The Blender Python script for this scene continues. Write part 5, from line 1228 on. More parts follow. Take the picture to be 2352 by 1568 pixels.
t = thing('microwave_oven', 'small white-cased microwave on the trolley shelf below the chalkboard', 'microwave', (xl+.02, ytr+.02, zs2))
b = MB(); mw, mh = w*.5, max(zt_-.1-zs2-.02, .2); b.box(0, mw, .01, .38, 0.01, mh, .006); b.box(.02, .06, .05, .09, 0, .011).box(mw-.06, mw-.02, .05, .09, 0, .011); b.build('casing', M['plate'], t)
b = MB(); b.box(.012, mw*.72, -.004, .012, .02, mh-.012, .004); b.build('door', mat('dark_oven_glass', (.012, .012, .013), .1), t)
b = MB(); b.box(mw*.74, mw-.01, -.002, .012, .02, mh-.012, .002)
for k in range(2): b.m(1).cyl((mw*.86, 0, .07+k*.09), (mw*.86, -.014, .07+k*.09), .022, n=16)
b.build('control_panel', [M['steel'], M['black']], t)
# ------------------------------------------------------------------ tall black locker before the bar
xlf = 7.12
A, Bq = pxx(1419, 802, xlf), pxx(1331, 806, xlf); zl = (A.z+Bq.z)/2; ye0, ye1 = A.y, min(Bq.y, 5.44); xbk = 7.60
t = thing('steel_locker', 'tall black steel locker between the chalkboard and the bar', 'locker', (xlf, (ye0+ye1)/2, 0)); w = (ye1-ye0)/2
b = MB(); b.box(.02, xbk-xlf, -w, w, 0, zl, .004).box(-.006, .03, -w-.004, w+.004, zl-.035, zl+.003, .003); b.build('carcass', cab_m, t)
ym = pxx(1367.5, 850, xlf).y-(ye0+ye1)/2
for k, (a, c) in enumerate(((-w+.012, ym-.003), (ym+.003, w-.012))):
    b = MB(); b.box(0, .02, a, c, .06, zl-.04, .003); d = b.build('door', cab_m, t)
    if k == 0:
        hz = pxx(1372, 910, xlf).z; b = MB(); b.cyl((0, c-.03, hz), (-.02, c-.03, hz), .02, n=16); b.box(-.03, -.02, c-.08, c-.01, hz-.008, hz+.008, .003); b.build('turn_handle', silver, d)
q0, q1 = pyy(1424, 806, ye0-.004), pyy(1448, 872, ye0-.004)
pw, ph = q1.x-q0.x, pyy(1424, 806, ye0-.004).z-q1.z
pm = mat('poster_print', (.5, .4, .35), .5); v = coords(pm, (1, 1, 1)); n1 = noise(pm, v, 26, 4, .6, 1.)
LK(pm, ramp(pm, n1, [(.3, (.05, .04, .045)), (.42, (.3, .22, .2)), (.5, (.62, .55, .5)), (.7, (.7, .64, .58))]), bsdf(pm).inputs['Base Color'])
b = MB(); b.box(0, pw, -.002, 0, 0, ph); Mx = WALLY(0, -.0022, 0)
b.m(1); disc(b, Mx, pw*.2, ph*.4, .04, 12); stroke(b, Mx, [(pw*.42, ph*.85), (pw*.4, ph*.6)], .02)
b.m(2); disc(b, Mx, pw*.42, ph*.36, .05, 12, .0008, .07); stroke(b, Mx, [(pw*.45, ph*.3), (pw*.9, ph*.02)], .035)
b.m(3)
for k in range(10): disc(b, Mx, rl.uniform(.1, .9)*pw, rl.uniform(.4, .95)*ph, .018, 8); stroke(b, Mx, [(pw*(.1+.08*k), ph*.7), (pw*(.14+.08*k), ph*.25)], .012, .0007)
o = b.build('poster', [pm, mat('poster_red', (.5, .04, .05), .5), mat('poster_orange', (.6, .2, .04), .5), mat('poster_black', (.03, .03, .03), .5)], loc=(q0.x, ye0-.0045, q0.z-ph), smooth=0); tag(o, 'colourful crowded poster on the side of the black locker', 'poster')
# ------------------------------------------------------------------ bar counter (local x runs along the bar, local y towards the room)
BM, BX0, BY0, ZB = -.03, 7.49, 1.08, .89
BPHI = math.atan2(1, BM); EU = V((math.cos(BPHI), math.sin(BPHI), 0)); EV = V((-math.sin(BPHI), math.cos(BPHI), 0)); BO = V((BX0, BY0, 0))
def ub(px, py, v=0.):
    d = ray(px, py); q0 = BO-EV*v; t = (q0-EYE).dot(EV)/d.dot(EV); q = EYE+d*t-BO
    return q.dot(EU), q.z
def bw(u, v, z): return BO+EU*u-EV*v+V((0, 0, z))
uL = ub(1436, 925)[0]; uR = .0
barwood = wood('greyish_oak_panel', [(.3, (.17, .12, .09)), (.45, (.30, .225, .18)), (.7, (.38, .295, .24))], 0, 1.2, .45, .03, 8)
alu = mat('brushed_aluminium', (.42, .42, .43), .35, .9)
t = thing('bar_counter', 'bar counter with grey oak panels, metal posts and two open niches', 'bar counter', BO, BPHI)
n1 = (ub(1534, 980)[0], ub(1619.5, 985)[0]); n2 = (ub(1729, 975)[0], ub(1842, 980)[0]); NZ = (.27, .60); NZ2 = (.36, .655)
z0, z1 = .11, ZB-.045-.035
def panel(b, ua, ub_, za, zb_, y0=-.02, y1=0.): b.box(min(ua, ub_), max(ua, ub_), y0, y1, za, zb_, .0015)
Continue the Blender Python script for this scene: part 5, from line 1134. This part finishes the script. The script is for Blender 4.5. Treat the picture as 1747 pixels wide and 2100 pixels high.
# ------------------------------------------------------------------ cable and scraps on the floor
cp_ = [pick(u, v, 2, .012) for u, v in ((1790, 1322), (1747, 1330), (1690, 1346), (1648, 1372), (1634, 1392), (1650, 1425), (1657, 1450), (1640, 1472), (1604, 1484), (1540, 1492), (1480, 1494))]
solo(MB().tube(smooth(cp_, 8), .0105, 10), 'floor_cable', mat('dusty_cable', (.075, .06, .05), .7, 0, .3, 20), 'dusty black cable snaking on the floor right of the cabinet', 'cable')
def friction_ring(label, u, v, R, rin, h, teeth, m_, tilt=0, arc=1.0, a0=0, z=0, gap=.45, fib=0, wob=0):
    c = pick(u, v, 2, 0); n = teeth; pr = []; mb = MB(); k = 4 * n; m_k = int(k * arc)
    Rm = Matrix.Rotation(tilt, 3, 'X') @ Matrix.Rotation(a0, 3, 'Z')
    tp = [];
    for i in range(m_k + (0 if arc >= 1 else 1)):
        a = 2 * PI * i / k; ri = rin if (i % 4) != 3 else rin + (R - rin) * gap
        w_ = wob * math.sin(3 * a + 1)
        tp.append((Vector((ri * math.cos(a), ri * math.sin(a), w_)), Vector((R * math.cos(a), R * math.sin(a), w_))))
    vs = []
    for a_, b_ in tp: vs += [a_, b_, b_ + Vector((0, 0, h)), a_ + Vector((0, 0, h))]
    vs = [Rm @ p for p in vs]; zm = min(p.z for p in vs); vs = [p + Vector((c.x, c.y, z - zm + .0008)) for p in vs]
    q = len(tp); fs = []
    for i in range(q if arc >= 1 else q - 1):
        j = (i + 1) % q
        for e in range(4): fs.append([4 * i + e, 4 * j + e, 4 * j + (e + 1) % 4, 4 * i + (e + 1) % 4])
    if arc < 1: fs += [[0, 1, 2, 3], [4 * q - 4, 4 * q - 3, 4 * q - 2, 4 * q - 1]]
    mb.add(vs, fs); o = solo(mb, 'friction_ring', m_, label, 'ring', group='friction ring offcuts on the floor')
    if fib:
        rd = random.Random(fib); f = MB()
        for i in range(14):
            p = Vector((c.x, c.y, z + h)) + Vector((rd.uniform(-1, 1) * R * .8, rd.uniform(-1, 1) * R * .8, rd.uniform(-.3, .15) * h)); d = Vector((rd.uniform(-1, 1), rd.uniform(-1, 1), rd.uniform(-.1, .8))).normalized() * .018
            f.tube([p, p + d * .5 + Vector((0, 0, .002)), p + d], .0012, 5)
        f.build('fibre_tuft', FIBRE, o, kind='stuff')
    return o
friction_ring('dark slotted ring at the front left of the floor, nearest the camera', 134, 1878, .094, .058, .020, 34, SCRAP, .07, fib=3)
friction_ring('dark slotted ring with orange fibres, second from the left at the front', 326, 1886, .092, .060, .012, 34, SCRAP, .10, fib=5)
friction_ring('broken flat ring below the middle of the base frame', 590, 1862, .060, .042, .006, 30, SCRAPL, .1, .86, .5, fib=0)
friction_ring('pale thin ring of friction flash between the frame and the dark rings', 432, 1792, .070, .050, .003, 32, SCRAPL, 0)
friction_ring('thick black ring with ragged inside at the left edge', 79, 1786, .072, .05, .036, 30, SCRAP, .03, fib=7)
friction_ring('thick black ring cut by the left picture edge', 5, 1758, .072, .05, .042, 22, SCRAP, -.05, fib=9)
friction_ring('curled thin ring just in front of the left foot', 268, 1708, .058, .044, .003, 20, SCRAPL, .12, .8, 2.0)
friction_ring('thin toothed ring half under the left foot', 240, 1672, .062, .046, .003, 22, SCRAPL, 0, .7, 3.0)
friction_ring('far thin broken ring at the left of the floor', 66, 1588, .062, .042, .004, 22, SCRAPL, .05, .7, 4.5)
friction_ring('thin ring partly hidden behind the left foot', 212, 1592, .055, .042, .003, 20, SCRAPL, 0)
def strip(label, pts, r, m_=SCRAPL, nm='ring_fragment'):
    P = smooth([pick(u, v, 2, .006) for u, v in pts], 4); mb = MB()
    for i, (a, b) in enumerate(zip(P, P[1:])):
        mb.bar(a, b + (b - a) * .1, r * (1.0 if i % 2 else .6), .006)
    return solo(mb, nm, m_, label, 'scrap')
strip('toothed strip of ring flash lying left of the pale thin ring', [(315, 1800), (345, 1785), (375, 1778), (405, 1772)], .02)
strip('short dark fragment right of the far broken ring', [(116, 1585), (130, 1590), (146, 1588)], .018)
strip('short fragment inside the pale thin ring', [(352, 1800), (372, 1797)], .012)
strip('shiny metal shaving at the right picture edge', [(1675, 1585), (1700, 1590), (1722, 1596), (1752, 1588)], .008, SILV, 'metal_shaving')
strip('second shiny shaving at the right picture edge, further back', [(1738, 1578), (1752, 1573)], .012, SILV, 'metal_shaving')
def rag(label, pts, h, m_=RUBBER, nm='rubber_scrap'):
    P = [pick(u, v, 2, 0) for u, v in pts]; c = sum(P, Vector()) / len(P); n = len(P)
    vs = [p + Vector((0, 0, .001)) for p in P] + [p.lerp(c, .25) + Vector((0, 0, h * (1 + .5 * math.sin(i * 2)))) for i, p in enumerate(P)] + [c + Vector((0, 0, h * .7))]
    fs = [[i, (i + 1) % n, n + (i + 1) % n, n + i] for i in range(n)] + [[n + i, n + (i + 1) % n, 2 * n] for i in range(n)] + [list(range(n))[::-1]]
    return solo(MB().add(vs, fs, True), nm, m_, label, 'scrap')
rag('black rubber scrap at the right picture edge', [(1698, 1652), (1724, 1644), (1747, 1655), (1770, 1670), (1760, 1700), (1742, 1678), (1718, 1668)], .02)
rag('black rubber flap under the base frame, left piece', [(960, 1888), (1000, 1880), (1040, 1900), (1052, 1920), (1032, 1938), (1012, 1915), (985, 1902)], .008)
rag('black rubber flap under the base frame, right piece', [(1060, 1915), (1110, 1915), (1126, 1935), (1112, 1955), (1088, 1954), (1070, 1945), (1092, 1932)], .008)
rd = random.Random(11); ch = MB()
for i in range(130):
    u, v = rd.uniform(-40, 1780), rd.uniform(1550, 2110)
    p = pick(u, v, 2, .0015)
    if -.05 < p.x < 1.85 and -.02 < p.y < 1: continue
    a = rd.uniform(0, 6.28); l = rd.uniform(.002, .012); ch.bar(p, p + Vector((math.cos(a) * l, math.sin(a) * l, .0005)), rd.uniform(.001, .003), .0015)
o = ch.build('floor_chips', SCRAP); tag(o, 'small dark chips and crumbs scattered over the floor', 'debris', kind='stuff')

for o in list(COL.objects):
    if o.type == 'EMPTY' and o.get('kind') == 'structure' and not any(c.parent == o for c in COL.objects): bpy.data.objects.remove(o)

..............................

Problem
Give the count of lines containing "this", with no added text.

Written response
2